Nella sala dei Paesaggi i pochi frammenti rimasti rappresentano vedute con montagne e “rovine”. Francesco Maria Violardi nel 1601 e Nicodemus Tessin il Giovane nel 1688 menzionarono nei propri scritti una “stanza della ruina”, considerata dal primo il capolavoro di Mirola, ma attribuita dal secondo al Bertoia: si trattava di un vano in cui, sulle pareti, erano simulate crepe e aperture che mostravano i mattoni sottostanti. Secondo Maria Cristina Chiusa (2019, p. 29), la sala dei Paesaggi potrebbe identificarsi proprio con tale stanza per la presenza di pitture con rovine architettoniche.
Infine, l’esistenza di un terzo vano sembra intuirsi da un lacerto di affresco (con delle colonne e una figura femminile) che dovrebbe continuare oltre le pareti più tarde (realizzate nel Settecento).
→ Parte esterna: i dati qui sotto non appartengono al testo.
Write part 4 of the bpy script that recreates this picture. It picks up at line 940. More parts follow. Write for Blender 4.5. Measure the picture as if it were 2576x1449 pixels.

Forse anche questa stanza fu eseguita dallo Zanguidi (Chiusa, 2019, p. 29).
Da ultimo, si può ricordare l’attività di incisore di Bertoia, che fu, secondo lo storico contemporaneo Angelo Maria Edoari da Erba, autore di «molte stampe di vaghissima invenzione in rame» (De Grazia, 1991, p. 44): la critica non ha individuato incisioni riferibili con certezza a lui, ma forse alcuni suoi disegni potrebbero essere ricondotti a modelli per rami (Spadaccini, 2013).
Non ancora trentenne, Bertoia morì nel corso del 1573, probabilmente poco dopo il 6 aprile: una lettera del segretario ducale farnesiano Giovambattista Pico all’altro segretario Davide Spilimbergo testimonia che il pittore era molto malato (il testo menziona l’ultima opera che dovette essere commissionata dal duca a Bertoia, l’ideazione degli affreschi nel salone centrale della dimora di Ascanio Pirotti, che si è proposto di identificare con l’attuale palazzetto di Eucherio Sanvitale; Bertini, 2013, p. 150). Prima di settembre il pittore era comunque scomparso, dato che Ludovico Todesco scrisse al cardinale quanto fosse difficile trovare a Roma altri artisti da impiegare a Caprarola (De Grazia, 1991, p. 13).